__EXERCISE AIM__
Leaving out the pictures, retype all the material exactly.

__RECORDED INFORMATION__
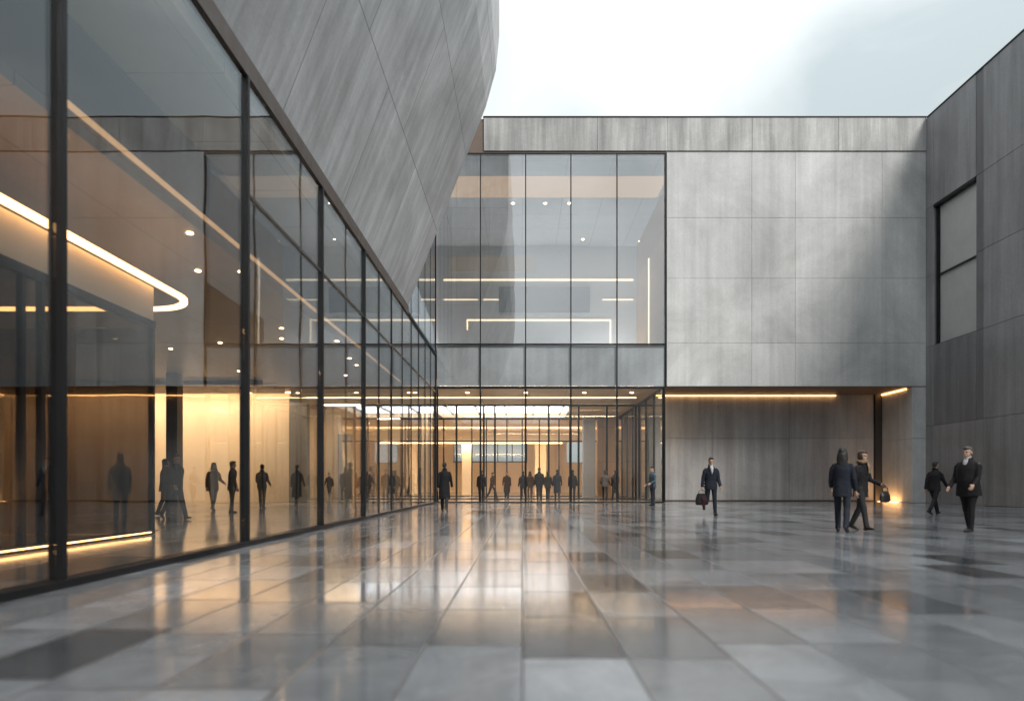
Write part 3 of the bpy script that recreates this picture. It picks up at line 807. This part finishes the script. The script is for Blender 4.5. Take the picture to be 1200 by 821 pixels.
    for sd in (1, -1):
        bm = bmesh.new(); ell(bm, H(sd * 0.031, -0.083, 0.004), (0.014, 0.009, 0.0075), rot)
        me = bpy.data.meshes.new('eye'); bm.to_mesh(me); bm.free(); me.materials.append(C['eye'])
        link(bpy.data.objects.new('eye', me), root)
    # hair
    bm = bmesh.new()
    ell(bm, H(0, 0.028, 0.045), (0.083, 0.092, 0.09), rot)
    ell(bm, H(0, -0.02, 0.085), (0.07, 0.075, 0.045), rot)
    ell(bm, H(0, 0.055, 0.0), (0.074, 0.06, 0.075), rot)
    if hair == 'long':
        tube(bm, [H(0, 0.05, 0.05), H(0, 0.075, -0.03), H(0, 0.085, -0.12), H(0, 0.085, -0.22), H(0, 0.08, -0.27)],
             [(0.08, 0.05), (0.09, 0.055), (0.1, 0.045), (0.095, 0.035), (0.06, 0.015)], 14)
        for sd in (1, -1):
            tube(bm, [H(sd * 0.06, 0.0, 0.06), H(sd * 0.084, 0.01, -0.02), H(sd * 0.088, 0.02, -0.12), H(sd * 0.075, 0.02, -0.2)], [(0.02, 0.04), (0.018, 0.045), (0.022, 0.04), (0.012, 0.02)], 8)
    elif hair == 'bob':
        ell(bm, H(0, 0.035, -0.03), (0.092, 0.075, 0.085), rot)
        for sd in (1, -1): ell(bm, H(sd * 0.078, -0.01, -0.015), (0.02, 0.045, 0.075), rot)
    elif hair == 'bun':
        ell(bm, H(0, 0.12, 0.06), (0.042, 0.042, 0.042), rot)
    fuse(bm, 'hair', C['hairk'], root, 0.009, 2, 0.006, 25.0)
    if shirt:
        bm = bmesh.new()
        tube(bm, [T(0, -0.055, 1.505), T(0, -0.105, 1.43), T(0, -0.128, 1.33), T(0, -0.137, 1.24)], [(0.055, 0.02), (0.05, 0.016), (0.032, 0.013), (0.006, 0.006)], 10)
        tube(bm, [T(-0.058, -0.02, 1.52), T(0, -0.062, 1.51), T(0.058, -0.02, 1.52)], [0.016, 0.02, 0.016], 8, Vector((0, 0, 1)))
        tube(bm, [T(-0.05, 0.03, 1.535), T(-0.062, -0.02, 1.53), T(0, -0.06, 1.52), T(0.062, -0.02, 1.53), T(0.05, 0.03, 1.535)], [0.014] * 5, 8, Vector((0, 0, 1)))
        fuse(bm, 'shirt', C['white'], root, 0.009, 1)
    if scarf:
        bm = bmesh.new()
        pts = [T(0.085 * math.cos(t), 0.0 + 0.085 * math.sin(t) - 0.005, 1.505 + 0.012 * math.sin(3 * t)) for t in [i * math.pi / 6 for i in range(13)]]
        tube(bm, pts, [0.042] * 13, 10, Vector((0, 0, 1)))
        tube(bm, [T(0.06, -0.09, 1.49), T(0.05, -0.14, 1.38), T(0.05, -0.15, 1.25)], [(0.045, 0.025), (0.05, 0.02), (0.05, 0.015)], 10)
        fuse(bm, 'scarf', C['tan'], root, 0.012, 2, 0.012, 14)
    root['_hands'] = [list(arms[1][2] + arms[1][3] * 0.09), list(arms[-1][2] + arms[-1][3] * 0.09)]
    return root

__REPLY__
Write part 3 of the bpy script that recreates this picture. It picks up at line 807. This part finishes the script. The script is for Blender 4.5. Take the picture to be 1200 by 821 pixels.
    for sd in (1, -1):
        bm = bmesh.new(); ell(bm, H(sd * 0.031, -0.083, 0.004), (0.014, 0.009, 0.0075), rot)
        me = bpy.data.meshes.new('eye'); bm.to_mesh(me); bm.free(); me.materials.append(C['eye'])
        link(bpy.data.objects.new('eye', me), root)
    # hair
    bm = bmesh.new()
    ell(bm, H(0, 0.028, 0.045), (0.083, 0.092, 0.09), rot)
    ell(bm, H(0, -0.02, 0.085), (0.07, 0.075, 0.045), rot)
    ell(bm, H(0, 0.055, 0.0), (0.074, 0.06, 0.075), rot)
    if hair == 'long':
        tube(bm, [H(0, 0.05, 0.05), H(0, 0.075, -0.03), H(0, 0.085, -0.12), H(0, 0.085, -0.22), H(0, 0.08, -0.27)],
             [(0.08, 0.05), (0.09, 0.055), (0.1, 0.045), (0.095, 0.035), (0.06, 0.015)], 14)
        for sd in (1, -1):
            tube(bm, [H(sd * 0.06, 0.0, 0.06), H(sd * 0.084, 0.01, -0.02), H(sd * 0.088, 0.02, -0.12), H(sd * 0.075, 0.02, -0.2)], [(0.02, 0.04), (0.018, 0.045), (0.022, 0.04), (0.012, 0.02)], 8)
    elif hair == 'bob':
        ell(bm, H(0, 0.035, -0.03), (0.092, 0.075, 0.085), rot)
        for sd in (1, -1): ell(bm, H(sd * 0.078, -0.01, -0.015), (0.02, 0.045, 0.075), rot)
    elif hair == 'bun':
        ell(bm, H(0, 0.12, 0.06), (0.042, 0.042, 0.042), rot)
    fuse(bm, 'hair', C['hairk'], root, 0.009, 2, 0.006, 25.0)
    if shirt:
        bm = bmesh.new()
        tube(bm, [T(0, -0.055, 1.505), T(0, -0.105, 1.43), T(0, -0.128, 1.33), T(0, -0.137, 1.24)], [(0.055, 0.02), (0.05, 0.016), (0.032, 0.013), (0.006, 0.006)], 10)
        tube(bm, [T(-0.058, -0.02, 1.52), T(0, -0.062, 1.51), T(0.058, -0.02, 1.52)], [0.016, 0.02, 0.016], 8, Vector((0, 0, 1)))
        tube(bm, [T(-0.05, 0.03, 1.535), T(-0.062, -0.02, 1.53), T(0, -0.06, 1.52), T(0.062, -0.02, 1.53), T(0.05, 0.03, 1.535)], [0.014] * 5, 8, Vector((0, 0, 1)))
        fuse(bm, 'shirt', C['white'], root, 0.009, 1)
    if scarf:
        bm = bmesh.new()
        pts = [T(0.085 * math.cos(t), 0.0 + 0.085 * math.sin(t) - 0.005, 1.505 + 0.012 * math.sin(3 * t)) for t in [i * math.pi / 6 for i in range(13)]]
        tube(bm, pts, [0.042] * 13, 10, Vector((0, 0, 1)))
        tube(bm, [T(0.06, -0.09, 1.49), T(0.05, -0.14, 1.38), T(0.05, -0.15, 1.25)], [(0.045, 0.025), (0.05, 0.02), (0.05, 0.015)], 10)
        fuse(bm, 'scarf', C['tan'], root, 0.012, 2, 0.012, 14)
    root['_hands'] = [list(arms[1][2] + arms[1][3] * 0.09), list(arms[-1][2] + arms[-1][3] * 0.09)]
    return root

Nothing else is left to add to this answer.